▶ _GOAL_
The required output is every line from the beginning of the entries below through the line that includes "EYE = 1.286", copied exactly.
* begin EXERCISE INPUT *
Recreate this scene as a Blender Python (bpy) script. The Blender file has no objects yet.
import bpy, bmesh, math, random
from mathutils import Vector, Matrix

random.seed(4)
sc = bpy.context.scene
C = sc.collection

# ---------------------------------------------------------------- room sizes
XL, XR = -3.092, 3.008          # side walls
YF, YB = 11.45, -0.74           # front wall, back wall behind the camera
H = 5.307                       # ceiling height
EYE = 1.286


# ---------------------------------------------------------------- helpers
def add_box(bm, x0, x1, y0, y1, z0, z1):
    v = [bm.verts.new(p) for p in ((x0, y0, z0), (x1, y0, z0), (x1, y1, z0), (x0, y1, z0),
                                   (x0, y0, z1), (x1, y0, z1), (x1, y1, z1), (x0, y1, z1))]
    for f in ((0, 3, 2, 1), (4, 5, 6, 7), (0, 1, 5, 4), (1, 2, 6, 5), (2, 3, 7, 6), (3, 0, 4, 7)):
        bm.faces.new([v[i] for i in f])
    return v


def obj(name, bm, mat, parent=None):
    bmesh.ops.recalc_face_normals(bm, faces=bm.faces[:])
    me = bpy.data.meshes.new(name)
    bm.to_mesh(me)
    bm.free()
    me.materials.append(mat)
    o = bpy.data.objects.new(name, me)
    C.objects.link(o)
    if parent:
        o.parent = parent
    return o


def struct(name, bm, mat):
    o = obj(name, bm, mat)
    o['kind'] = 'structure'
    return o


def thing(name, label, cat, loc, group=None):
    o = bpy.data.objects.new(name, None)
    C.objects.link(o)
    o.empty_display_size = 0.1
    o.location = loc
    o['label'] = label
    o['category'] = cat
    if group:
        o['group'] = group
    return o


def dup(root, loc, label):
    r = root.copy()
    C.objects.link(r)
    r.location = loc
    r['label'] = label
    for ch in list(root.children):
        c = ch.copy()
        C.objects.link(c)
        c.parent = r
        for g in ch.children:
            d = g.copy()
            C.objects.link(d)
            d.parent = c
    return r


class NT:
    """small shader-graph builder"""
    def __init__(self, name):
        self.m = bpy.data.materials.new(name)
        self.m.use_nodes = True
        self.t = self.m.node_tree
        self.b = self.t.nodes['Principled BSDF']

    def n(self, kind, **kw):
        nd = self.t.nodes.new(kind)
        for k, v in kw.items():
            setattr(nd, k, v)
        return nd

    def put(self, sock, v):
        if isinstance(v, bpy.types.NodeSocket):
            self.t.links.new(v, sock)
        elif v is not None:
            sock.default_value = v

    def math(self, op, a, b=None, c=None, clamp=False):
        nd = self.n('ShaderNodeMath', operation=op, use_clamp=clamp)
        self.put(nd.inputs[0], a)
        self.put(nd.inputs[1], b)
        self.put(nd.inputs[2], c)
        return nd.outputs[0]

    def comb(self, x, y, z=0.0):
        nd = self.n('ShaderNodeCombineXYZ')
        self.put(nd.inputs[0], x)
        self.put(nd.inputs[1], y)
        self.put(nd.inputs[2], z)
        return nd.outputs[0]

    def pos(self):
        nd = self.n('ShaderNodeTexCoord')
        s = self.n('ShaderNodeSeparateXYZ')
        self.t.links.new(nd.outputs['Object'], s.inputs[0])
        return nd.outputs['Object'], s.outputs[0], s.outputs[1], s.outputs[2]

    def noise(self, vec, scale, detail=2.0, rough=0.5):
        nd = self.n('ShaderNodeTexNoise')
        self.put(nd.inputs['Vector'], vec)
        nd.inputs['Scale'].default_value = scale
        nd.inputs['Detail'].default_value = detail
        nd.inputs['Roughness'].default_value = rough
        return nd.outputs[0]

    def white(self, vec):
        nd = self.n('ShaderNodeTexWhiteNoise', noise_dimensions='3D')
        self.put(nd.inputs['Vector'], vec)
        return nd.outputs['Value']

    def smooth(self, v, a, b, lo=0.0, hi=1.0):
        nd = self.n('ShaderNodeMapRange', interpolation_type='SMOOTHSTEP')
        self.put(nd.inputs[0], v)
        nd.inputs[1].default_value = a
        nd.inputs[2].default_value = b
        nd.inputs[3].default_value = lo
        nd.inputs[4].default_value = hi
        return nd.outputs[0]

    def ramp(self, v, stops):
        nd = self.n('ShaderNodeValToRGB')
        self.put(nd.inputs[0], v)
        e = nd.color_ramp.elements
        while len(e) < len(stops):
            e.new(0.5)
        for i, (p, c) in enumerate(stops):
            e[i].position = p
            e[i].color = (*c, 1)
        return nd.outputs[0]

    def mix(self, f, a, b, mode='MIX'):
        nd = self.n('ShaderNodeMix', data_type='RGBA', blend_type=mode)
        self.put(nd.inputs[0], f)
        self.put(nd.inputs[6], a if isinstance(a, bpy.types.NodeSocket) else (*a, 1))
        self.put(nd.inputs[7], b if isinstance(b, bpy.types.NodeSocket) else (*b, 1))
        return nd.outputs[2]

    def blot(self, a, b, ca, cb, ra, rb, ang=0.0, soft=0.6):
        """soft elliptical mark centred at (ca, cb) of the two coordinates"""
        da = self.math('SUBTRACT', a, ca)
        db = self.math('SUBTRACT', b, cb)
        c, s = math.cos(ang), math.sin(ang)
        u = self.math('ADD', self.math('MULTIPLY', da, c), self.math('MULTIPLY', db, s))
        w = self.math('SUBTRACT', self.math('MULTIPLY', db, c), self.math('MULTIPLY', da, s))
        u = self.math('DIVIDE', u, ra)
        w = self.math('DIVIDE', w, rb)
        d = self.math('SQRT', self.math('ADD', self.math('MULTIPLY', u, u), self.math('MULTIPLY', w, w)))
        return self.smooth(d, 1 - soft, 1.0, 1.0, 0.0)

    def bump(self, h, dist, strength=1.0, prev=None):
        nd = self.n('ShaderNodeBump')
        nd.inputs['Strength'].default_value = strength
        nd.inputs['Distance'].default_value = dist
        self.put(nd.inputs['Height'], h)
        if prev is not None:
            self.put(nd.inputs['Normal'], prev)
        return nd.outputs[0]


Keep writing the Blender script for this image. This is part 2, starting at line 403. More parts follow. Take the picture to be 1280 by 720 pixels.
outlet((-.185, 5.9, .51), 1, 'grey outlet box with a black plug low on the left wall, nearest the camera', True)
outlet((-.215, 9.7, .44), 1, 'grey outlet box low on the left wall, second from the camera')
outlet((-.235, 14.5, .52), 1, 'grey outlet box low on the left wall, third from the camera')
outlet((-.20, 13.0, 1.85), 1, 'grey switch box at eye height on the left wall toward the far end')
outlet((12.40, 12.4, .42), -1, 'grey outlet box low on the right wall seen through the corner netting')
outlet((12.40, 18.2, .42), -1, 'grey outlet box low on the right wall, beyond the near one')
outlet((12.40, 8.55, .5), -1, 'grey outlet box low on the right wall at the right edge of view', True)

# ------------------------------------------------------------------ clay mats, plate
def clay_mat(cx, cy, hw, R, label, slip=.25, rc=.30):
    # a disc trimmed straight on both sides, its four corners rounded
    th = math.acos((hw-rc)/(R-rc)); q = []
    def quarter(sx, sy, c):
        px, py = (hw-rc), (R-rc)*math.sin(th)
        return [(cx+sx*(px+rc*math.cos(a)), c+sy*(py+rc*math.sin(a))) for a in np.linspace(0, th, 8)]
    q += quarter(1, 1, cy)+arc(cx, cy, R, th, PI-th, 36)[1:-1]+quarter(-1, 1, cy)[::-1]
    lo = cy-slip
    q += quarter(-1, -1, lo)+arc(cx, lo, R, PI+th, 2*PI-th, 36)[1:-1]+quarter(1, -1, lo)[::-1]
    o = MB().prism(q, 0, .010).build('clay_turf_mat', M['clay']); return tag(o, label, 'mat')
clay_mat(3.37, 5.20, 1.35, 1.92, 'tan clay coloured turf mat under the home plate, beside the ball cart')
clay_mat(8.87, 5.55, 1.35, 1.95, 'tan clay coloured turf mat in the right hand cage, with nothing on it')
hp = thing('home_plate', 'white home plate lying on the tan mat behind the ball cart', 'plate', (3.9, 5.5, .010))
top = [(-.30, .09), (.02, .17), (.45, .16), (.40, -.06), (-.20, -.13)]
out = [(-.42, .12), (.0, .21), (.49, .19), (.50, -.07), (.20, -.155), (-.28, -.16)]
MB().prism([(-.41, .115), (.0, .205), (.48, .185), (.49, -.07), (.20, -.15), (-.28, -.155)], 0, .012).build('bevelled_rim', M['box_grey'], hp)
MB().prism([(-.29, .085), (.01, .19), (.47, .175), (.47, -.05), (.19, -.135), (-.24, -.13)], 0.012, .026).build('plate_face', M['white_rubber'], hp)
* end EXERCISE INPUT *
▶ _OUTPUT OF THE TASK_
Recreate this scene as a Blender Python (bpy) script. The Blender file has no objects yet.
import bpy, bmesh, math, random
from mathutils import Vector, Matrix

random.seed(4)
sc = bpy.context.scene
C = sc.collection

# ---------------------------------------------------------------- room sizes
XL, XR = -3.092, 3.008          # side walls
YF, YB = 11.45, -0.74           # front wall, back wall behind the camera
H = 5.307                       # ceiling height
EYE = 1.286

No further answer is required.